Mulher bip-bip

Mara Narciso
28/05/2019 às 00:56.
Atualizado em 05/09/2021 às 18:51

O celular me desperta às quatro e meia da manhã. Estou diante da máquina para operá-la uma hora depois. Meu turno termina nove horas mais tarde. Minha atenção fica totalmente voltada para a monstra, para que ela não aperte a minha mão. Sou um hiperfoco, obrigada a seguir a programação da minha dona, que me escraviza. Não sou eu que dou o ritmo. A máquina me coordena e me condena. Eu não posso pensar, ela pensa para mim. Tudo é automático e meu único objetivo será colocar tiras nas sandálias. Tenho seis segundos para fazer isso em cada par de chinelos. A produtividade é ordenada pelo lucro. O meu saldo é um salário mínimo e meio ao final de 30 dias. Não posso sentar. Não há intervalo. Meu almoço, no meio do expediente, é de uma hora. Tenho de comer, ir ao banheiro, lavar o rosto, escovar os dentes. Preciso trabalhar, ficar atenta, produzir. Qualquer distração será fatal. O material voa e minhas mãos poderão ser atingidas pela máquina. Não posso me coçar. Concentração integral, e o barulho em volta é alto. Uso 

todo o equipamento de segurança. O supervisor passa toda hora, mas gasta pouco tempo comigo. A máquina é a minha principal supervisora, e a opressão que exerce sobre mim me esmaga. Os músculos das minhas costas ficam retesados o tempo todo. Não tenho como relaxar. Sinto dores em todo o corpo. Mesmo almoçando rápido, compenso comendo muito. Em um ano e meio ganhei 25 kg. Meço 1,59 m e pesava 70 kg. Estou obesa, com 95 kg. Não consigo respirar livremente, puxo o ar como num suspiro. O micro-ônibus da empresa me transporta. Gostaria de andar a pé, mas não tenho tempo.

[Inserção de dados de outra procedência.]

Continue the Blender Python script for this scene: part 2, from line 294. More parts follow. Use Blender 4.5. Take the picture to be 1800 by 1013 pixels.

Chego em casa exausta, suada, mal-cheirosa. A calça preta e a camiseta da empresa formam um uniforme horrível que não transpira, que se cola em mim, me dando um cheiro azedo. Depois do serviço puxado na fábrica, pego meu filho de sete anos na casa de mamãe. Nem tomo banho e vou arrumar a casa em uma hora, pois tenho de buscar a filha de oito anos na escola. Uma estuda à tarde e o outro de manhã. Meu marido trabalha o dia todo. Após arrumar a casa, faço o jantar que será o almoço dele amanhã. Vejo o banho e a tarefa dos filhos e só então tomo meu banho. Quando meu marido chega, saio para a faculdade e só volto às 23 horas. Faço o 2º período de administração. Penso em trabalhar no serviço público. Eu me esforço, nas folgas mergulho nos livros, e, com o Fies, espero conseguir me formar.

Meu desejo é poder ficar mais tempo com marido e filhos e emagrecer. Minha família tem muitos casos de diabetes. Minha glicose começou a subir, e a luz vermelha acendeu. Deveria correr na avenida, seguir uma dieta. A comida da empresa é boa, tem nutricionista, mas eu não consigo parar de comer. Na TPM, devoro chocolates. Preciso de coragem para vencer.

Sou uma mulher de 30 anos, tenho um marido compreensivo e dois filhos lindos, estou ansiosa, meu tempo não sobra para mim, me sinto estrangulada pela situação. Não penso. Mal posso respirar. Sinto-me uma verdadeira mulher-máquina. Parece que minha cabeça vai explodir. Alguém me ajude antes que seja tarde!